(2) We want $\forall M \in \mathbb R, \exists N \in \mathbb N, \forall n \geq N, a_n \gt M$.

Given: $\forall M \in \mathbb R, \exists N \in \mathbb N, \forall n \geq N, \frac{a_{n + 1}}{a_n} \gt M$

For instance, choose $N_0 \in \mathbb N$ such that $\forall n \geq N_0, \frac{a_{n + 1}}{a_n} \gt 2$. Then $a_{n + 1} \gt 2a_n$. By assumption, $a_{N_0} \gt 0$. We have

\[\begin{align*} a_{N_0 + 1} \gt 2a_{N_0} \implies a_{N_0 + 2} \gt 2 a_{N_0 + 1} \implies a_{N_0 + k} \gt 2^k a_{N_0} \end{align*}\]

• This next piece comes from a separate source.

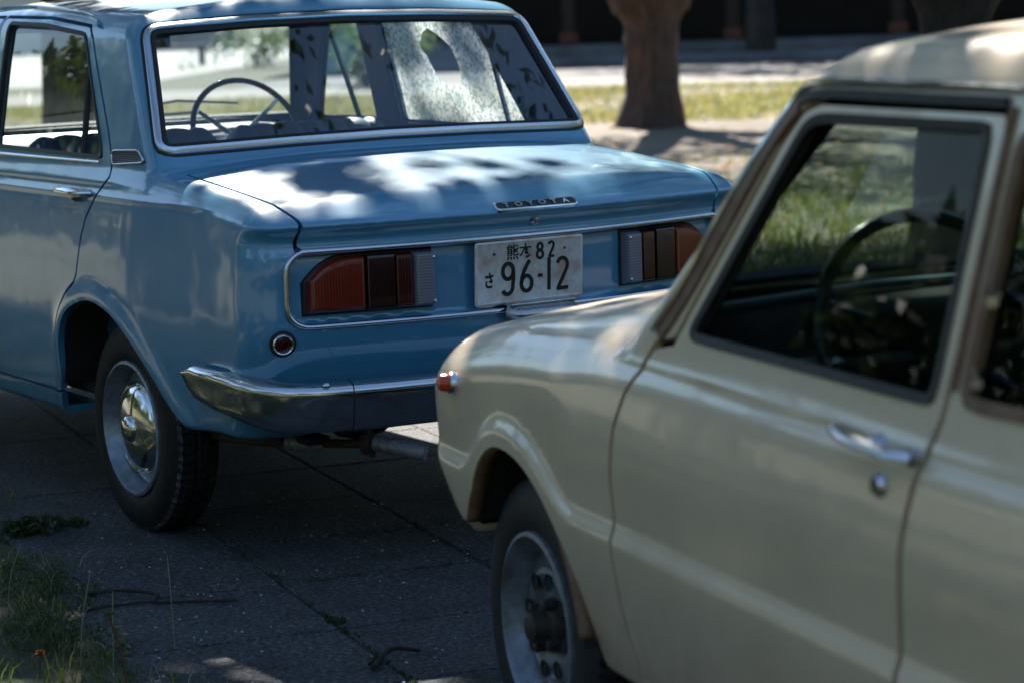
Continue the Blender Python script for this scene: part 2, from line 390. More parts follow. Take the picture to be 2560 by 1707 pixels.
def shell(name, m, mats, parent, th=.012, rim=1, lining=False):
    """outer skin with exact normals, folded edges, optional inner side"""
    V = m.v; Nn = m.n; f = list(m.f); mi = [0]*len(f); VV = [V]; NN = [Nn]; base = len(V)
    be = bedges(m)
    if be and th:
        E = np.array(be); a, b = V[E[:, 0]], V[E[:, 1]]; na, nb = Nn[E[:, 0]], Nn[E[:, 1]]
        fn = np.cross(b-a, na); fn /= (np.linalg.norm(fn, axis=1)[:, None]+1e-9)
        k = len(E); VV += [a, b, b-nb*th, a-na*th]; NN += [fn*1.0]*4
        f += [(base+i, base+3*k+i, base+2*k+i, base+k+i) for i in range(k)]; mi += [rim if isinstance(mats, (list, tuple)) and len(mats) > rim else 0]*k; base += 4*k
    return mk(name, np.concatenate(VV), f, mats, parent, normals=np.concatenate(NN), midx=mi)
def offset(m, dd): return S(m.v+m.n*dd, m.n, m.f)
def flipped(m): return S(m.v, -m.n, [q[::-1] for q in m.f])
# ------------------------------------------------------------------ shared car building
def locate(f, p, dr, n=400):
    """first point of the surface f = 0 from p along dr, and its normal"""
    p = np.array(p, float); dr = np.array(dr, float); dr /= np.linalg.norm(dr); F = lambda q: float(f(np.array([q[0]]), np.array([q[1]]), np.array([q[2]]))[0])
    for _ in range(n):
        s = F(p)
        if s < 2e-4: break
        p = p+dr*max(s*.5, 2e-4)
    e = 2e-3; g = np.array([F(p+e*np.eye(3)[i])-F(p-e*np.eye(3)[i]) for i in range(3)]); return p, g/np.linalg.norm(g)
def frame(p, n, up=(0, 0, 1)):
    """matrix whose local x runs right, z up, and -y points out along n"""
    n = Vector(n).normalized(); x = Vector(up).cross(n).normalized(); z = n.cross(x)
    m = Matrix((x, -n, z)).transposed().to_4x4(); m.translation = Vector(p); return m
def xf(mb, m): mb.v = [tuple(m @ Vector(p)) for p in mb.v]; return mb
def sides(x, s): return .35-s*x
def ring(name, piece, prof, mat, parent, step=.012, which=0):
    L = loops(piece)
    if not L: return None
    L = L[which]; P, Nn = resample(piece.v[L], piece.n[L], step); v, f = sweep(P, Nn, prof); o = mk(name, v, f, mat, parent); sharp(o, 50); return o
def tread(th, s):
    """depth of the tread grooves at angle th, side position s in -1..1"""
    zz = .05*np.abs(((th*46/np.pi) % 2)-1); g = np.zeros_like(th)
    for c in (-.52, -.18, .18, .52): g = np.maximum(g, (np.abs(s-c-zz) < .045).astype(float))
    sh = (np.abs(s) > .56) & (((th*33/np.pi+.9*np.abs(s)) % 1) < .26); g = np.maximum(g, sh*.9)
    sp = (np.abs(s) < .5) & (((th*66/np.pi+s*1.4) % 1) < .12); return np.maximum(g, sp*.5)
def make_wheel(parent, cx, cy, ro, w, rr, side, mats, hub, name='wheel'):
    """side -1 faces -x. cx = x of the outer sidewall"""
    e = empty(name, None, None); e.parent = parent; e.location = (cx, cy, ro-.006)
    sg = side; d_ = lambda t: -sg*t        # depth inwards from the outer face
    hs = ro-rr; mb = MB(); nth = 420; prof = []
    for t, q in ((0, .010), (.10, .004), (.28, .0), (.5, .0), (.70, .006), (.86, .016)): prof.append((rr+hs*t, q, 9))
    for k in range(15): sx = -1+2*k/14; prof.append((ro-.012*abs(sx)**3.5, w*.5+sx*w*.385, sx))
    for t, q in ((.86, .016), (.70, .006), (.45, .0), (.1, .006), (0, .012)): prof.append((rr+hs*t, w-q, 9))
    th = np.linspace(0, 2*np.pi, nth, endpoint=False); v = []
    for rad, dep, sx in prof:
        q = rad-(tread(th, np.full(nth, float(sx)))*.008 if sx != 9 else 0)
        v += list(zip(np.full(nth, d_(dep)), q*np.cos(th), q*np.sin(th)))
    k = len(prof); f = [(i*nth+j, i*nth+(j+1) % nth, (i+1)*nth+(j+1) % nth, (i+1)*nth+j) for i in range(k-1) for j in range(nth)]
    mt = np.zeros(len(f), int); mt[5*nth:7*nth] = 1; o = MB().add(v, f); o.m = list(mt); o = o.build('tyre', [mats['tyre'], mats['scuff']], e)
    mb = MB(); P = [(rr+.004, .010), (rr+.003, .0), (rr-.005, -.003), (rr-.010, .004), (rr-.012, .020), (rr-.022, .030), (rr-.026, .052), (rr-.040, .060), (rr*.69, .058), (rr*.66, .050), (rr*.62, .030), (rr*.56, .026), (rr*.40, .040), (rr*.2, .044), (0.001, .044)]
    mb.lathe([(a, d_(b)) for a, b in P], n=64); o = mb.build('rim', mats['rim'], e)
    mb = MB(); mb.lathe([(rr-.02, d_(w-.01)), (rr-.02, d_(w)), (.02, d_(w-.02))], n=32); mb.build('brake_drum', mats['dark'], e)
    if hub == 'cap':
        mb = MB(); mb.lathe([(rr*.70, d_(.034)), (rr*.70, d_(.026)), (rr*.665, d_(.020)), (rr*.635, d_(.022)), (rr*.59, d_(.014)), (rr*.45, d_(.006)), (rr*.30, d_(.001)), (rr*.215, d_(-.001)), (rr*.19, d_(-.010)), (rr*.14, d_(-.016)), (.001, d_(-.018))], n=64)
        mb.build('hubcap', mats['chrome'], e)
    else:
        mb = MB(); mb.lathe([(rr*.30, d_(.04)), (rr*.28, d_(.024)), (rr*.19, d_(.018)), (rr*.16, d_(-.010)), (rr*.12, d_(-.014)), (.001, d_(-.016))], n=32)
        for k_ in range(4):
            a = k_*math.pi/2+.5; mb.lathe([(.0105, d_(.03)), (.0105, d_(.008)), (.001, d_(.004))], c=(0, rr*.29*math.cos(a)*1.0, rr*.29*math.sin(a)), n=6)
        mb.build('hub', mats['hubm'], e)
        for k_ in range(8):
            mb = MB(); a = k_*math.pi/4+.2; mb.lathe([(.017, d_(.0215)), (.015, d_(.025)), (.001, d_(.0255))], c=(0, rr*.50*math.cos(a), rr*.50*math.sin(a)), n=16); mb.build('vent_hole', mats['dark'], e)
    return e
def stroke(mb, pts, wd, m=0, h=.0016, y0=0.):
    """flat raised pen stroke in the local xz plane"""
    P = np.array(pts, float); T = np.gradient(P, axis=0); T /= np.linalg.norm(T, axis=1)[:, None]; Nn = np.stack([-T[:, 1], T[:, 0]], 1)*wd/2
    v = []; k = len(P)
    for i in range(k):
        a, b = P[i]+Nn[i], P[i]-Nn[i]; v += [(a[0], y0, a[1]), (a[0]*.995+b[0]*.005, y0-h, a[1]*.995+b[1]*.005), (b[0]*.995+a[0]*.005, y0-h, b[1]*.995+a[1]*.005), (b[0], y0, b[1])]
    f = [(4*i+j, 4*i+(j+1) % 4, 4*i+4+(j+1) % 4, 4*i+4+j) for i in range(k-1) for j in range(4)]+[(0, 1, 2, 3), (4*k-4, 4*k-1, 4*k-2, 4*k-3)]
    mb.add(v, f, m)
def arc(cx, cz, rx, rz, a0, a1, n=20): return [(cx+rx*math.cos(R(a0+(a1-a0)*i/n)), cz+rz*math.sin(R(a0+(a1-a0)*i/n))) for i in range(n+1)]
def text_mesh(name, s, size, mat, parent, m, ext=.0008, sx=1.0, bold=0.):
    c = bpy.data.curves.new(name, 'FONT'); c.body = s; c.size = size; c.align_x = 'CENTER'; c.align_y = 'CENTER'; c.extrude = ext; c.offset = bold; c.resolution_u = 5
    t = bpy.data.objects.new(name, c); COL.objects.link(t); bpy.context.view_layer.update()
    me = bpy.data.meshes.new_from_object(t.evaluated_get(bpy.context.evaluated_depsgraph_get())); bpy.data.objects.remove(t)
    me.transform(Matrix(((sx, 0, 0, 0), (0, 0, -1, 0), (0, 1, 0, 0), (0, 0, 0, 1)))); me.transform(m); me.materials.clear(); me.materials.append(mat)
    return link(bpy.data.objects.new(name, me), parent)
def pane(name, piece, mat, parent, inset=.010): return mk(name, piece.v-piece.n*inset, piece.f, mat, parent, normals=piece.n)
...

So $\forall n \geq N_0$, $a_n \gt 2^{n - N_0} a_{N_0} = \frac{a_{N_0}}{2^{N_0}} 2^n$. Given arbitrary $M \in \mathbb R$, let $N_1 \geq N_0$ be such that $\frac{a_{N_0}}{2^{N_0}} \cdot 2^n \gt M, \forall n \geq N_0$. Then $a_n \gt \frac{a_{N_0}}{2^{N_0}} 2^n \gt M$. $\blacksquare$

(3) Suppose $L \neq \lim_{n \to \infty} a_n$, that is, $\exists \epsilon_0 \gt 0, \forall N \in \mathbb N, \exists n \geq N$ such that $\vert a_n - L \vert \geq \epsilon_0$. Choose $\epsilon \gt 0$ as above. For every $k \in \mathbb N$, choose $n_k \geq k$ such that $\vert a_{n_k} - L \vert \geq \epsilon$. Then $(a_{n_k})k \subseteq (a_n)_n$ is bounded. By B-W, can choose $(a{n_{k_l}}) \subseteq (a_{n_k})$ which is convergent. But $\lim_{l \to \infty} a_{n_{k_l}} \neq L$.